3. Name Templates Clearly (You’ll Thank Yourself Later)
Naming matters more than you think. You need to know what’s what at a glance.
Tips for naming:
- Stick to a clear format: Type - Version - Date
(e.g., NDA - v2 - 2024-04
)
- Avoid “final_final” or “updated” in file names. Spell out what’s different.
- Archive or delete old versions—don’t just rename them “OLD.”
Real world: When something changes (like a new law or company policy), update the template, bump the version, and communicate it. Don’t let “hidden” versions pile up.
4. Control Who Can Edit and Publish Templates
Not everyone should be able to edit or approve a contract template. Contractbook’s permission system is decent, but you’ll need to set it up on purpose.
Do: - Limit editing rights to a small group (legal, operations, or whoever actually owns contracts). - Give most users view or fill permissions only. - Regularly review who has access—especially after team changes.
Don’t: - Let everyone edit “just in case.” That’s how you end up with broken templates. - Assume permissions are right by default. They’re usually not.
Pro tip: Even if you trust your team, mistakes happen. Keeping edit permissions tight saves everyone time.
5. Use Folders and Tags—But Don’t Go Overboard
Folders and tags help organize templates. But too many categories is just another mess.
How to keep it simple: - Create broad folders: “Sales,” “HR,” “Partnerships,” etc. - Use tags for extra context: “NDA,” “2024 Update,” “External.”
What to avoid: - Don’t nest folders five levels deep. If it takes more than a couple clicks to find a template, it’s too complicated. - Don’t create a tag for every tiny detail. That’s what search is for.
Honest take: Most teams rarely use more than 3–5 folders. Focus on clarity over perfect organization.
6. Set a Schedule for Reviewing and Updating Templates
Templates go stale. Laws change, your business changes, or someone finds a better way to phrase something.
Make it routine: - Set a calendar reminder (quarterly or twice a year) to review templates. - Check with both legal and the people who use the templates—what’s working, what’s annoying, what needs fixing? - Archive old versions. Don’t delete unless you’re sure.
What to ignore: You don’t need a full audit committee. A simple checklist and 30 minutes can go a long way.
7. Train and Communicate With Your Team
No template system is self-explanatory. If people don’t know how to use Contractbook, they’ll default to old habits.
What works: - Short, focused walkthroughs—show where templates are, how to use them, who to ask for help. - Written guides (one page, max) with screenshots. - A clear policy: “Always use Contractbook for contracts. Don’t email old Word docs.”
What doesn’t: - Long, boring training sessions. - Assuming everyone will figure it out just because it’s “intuitive.”
Pro tip: Make it easy for people to ask questions. When someone finds a bug or missing field, fix it fast and thank them.
8. Use Contractbook’s Automations Sparingly
Yes, Contractbook offers automation—reminders, workflows, integrations. They’re powerful, but also a common source of confusion.
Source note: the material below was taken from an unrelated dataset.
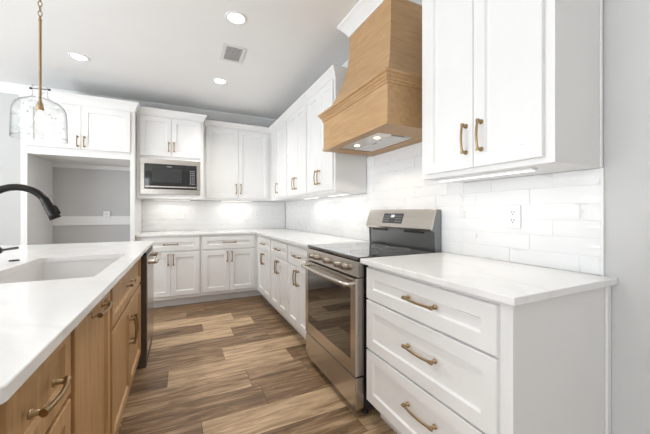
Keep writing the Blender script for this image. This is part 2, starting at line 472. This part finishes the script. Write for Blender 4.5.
# ---- wall cabinets
def up_door(x0, x1, z0, z1, hx): return ('door', x0, x1, z0, z1, (hx, z0 + .135, .138, True))
DZ0, DZ1 = UB + .024, UT - .03
w = 1.22 - .255
cabinet('wall_cabinet', 'white two-door wall cabinet on the back wall between microwave and corner', (.255, 4.455, UB), 0, w, .322, 0, UT - UB, [
    up_door(.045, .4775, .024, DZ1 - UB, .447), up_door(.4805, .915, .024, DZ1 - UB, .511)],
    crown=([(0, 0), (w, 0)], UC - UB), group='white wall cabinets')
XU = 1.22
for i, (ya, yb, lab) in enumerate([
        (4.775, 3.662, 'white single-door wall cabinet in the inner corner of the kitchen'),
        (3.660, 2.982, 'white wall cabinet in the middle of the row between corner and hood'),
        (2.980, 2.345, 'white two-door wall cabinet beside the far side of the wood hood')]):
    w = ya - yb
    H1 = DZ1 - UB
    if i == 0: fr = [up_door(w - .415, w - .022, .024, H1, w - .385)]
    else:
        m_ = w / 2; fr = [up_door(.022, m_ - .0015, .024, H1, m_ - .034), up_door(m_ + .0015, w - .022, .024, H1, m_ + .034)]
    path = [(.33, 0), (w, 0)] if i == 0 else [(0, 0), (w, 0)]
    if i == 2: path = [(0, 0), (w, 0), (w, .325)]
    cabinet('wall_cabinet', lab, (XU, ya, UB), RR, w, .325, 0, UT - UB, fr, crown=(path, UC - UB), group='white wall cabinets')
w = 1.289 - .622
t = cabinet('wall_cabinet', 'large white two-door wall cabinet above the near drawer counter', (XU, 1.289, UB), RR, w, .325, 0, UT - UB, [
    up_door(.045, .3405, .024, DZ1 - UB, .306), up_door(.3435, .634, .024, DZ1 - UB, .386)], crown=([(0, .325), (0, 0), (w, 0), (w, .325)], UC - UB), group='white wall cabinets')
bx('scribe_moulding', M_white, w + .0005, w + .008, .312, .327, 0, UT - UB, t, .002)

# ---- microwave cabinet
YM = 4.255
w = .745
t = thing('microwave_cabinet', 'white wall cabinet with two short doors holding the built-in microwave', 'cabinet', (-.492, YM, UB), 0)
q = MB(); q.box(0, .045, 0, .518, 0, UT - UB); q.box(w - .045, w, 0, .518, 0, UT - UB)
q.box(.045, w - .045, 0, .518, 0, .052); q.box(.045, w - .045, 0, .518, .475, UT - UB); q.box(.045, w - .045, .45, .518, .052, .475)
q.build('body', M_white, t, .001)
for f in (up_door(.030, w / 2 - .0015, .52, DZ1 - UB, w / 2 - .030), up_door(w / 2 + .0015, w - .03, .52, DZ1 - UB, w / 2 + .030)):
    o = panel_front('door', M_white, *f[1:5], t); pull(o, f[5][0], .64, .115, True)
q = MB(); q.sweep([(0, 0), (w, 0), (w, .155)], [(0, UC - UB - .085), (.006, UC - UB - .085), (.010, UC - UB - .07), (.022, UC - UB - .042), (.036, UC - UB - .018), (.042, UC - UB - .012), (.042, UC - UB), (0, UC - UB)])
q.build('crown_trim', M_white, t)
bx('top_board', M_white, 0, w, 0, .518, UT - UB, UC - UB - .002, t)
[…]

When automation helps: - Reminders for contract renewals or follow-ups. - Auto-filling repetitive info (company name, address, standard clauses).
When to skip it: - Automatically sending contracts without human review. - Overly complex approval chains that slow everything down.
Honest take: Automate what’s boring, not what’s important. You still need real people to check major details.
9. Have a Process for Rolling Out Changes
When you update a template, make sure people actually use the new one.
How to do it: - Announce updates clearly (Slack, email, whatever your team uses). - Archive or remove the old template immediately. - If a template changes for legal reasons, say why (in plain English).
What to avoid: - Quietly swapping in a new template with no communication. - Letting people keep using old copies “just this once.”
Pro tip: Keep a simple changelog—what changed, when, and why. It helps settle arguments later.
10. Don’t Overthink It—Iterate as You Go
The perfect template system doesn’t exist. Start small, fix obvious pain points, and improve over time.
- Don’t try to solve every edge case on day one.
- Listen to feedback from the people actually sending contracts.
- Adjust your setup as your business grows or changes.
Remember: Simple beats complicated. You want a system that gets used, not one that looks impressive in a slide deck.
Summary
Managing contract templates in Contractbook isn’t magic or rocket science. Pick one source of truth, keep things organized but simple, and stay on top of updates. Start with what you need now, not what you might need someday. If you keep it straightforward and tweak as you go, you’ll actually get the benefits—less chaos, fewer mistakes, and contracts that get signed with less stress.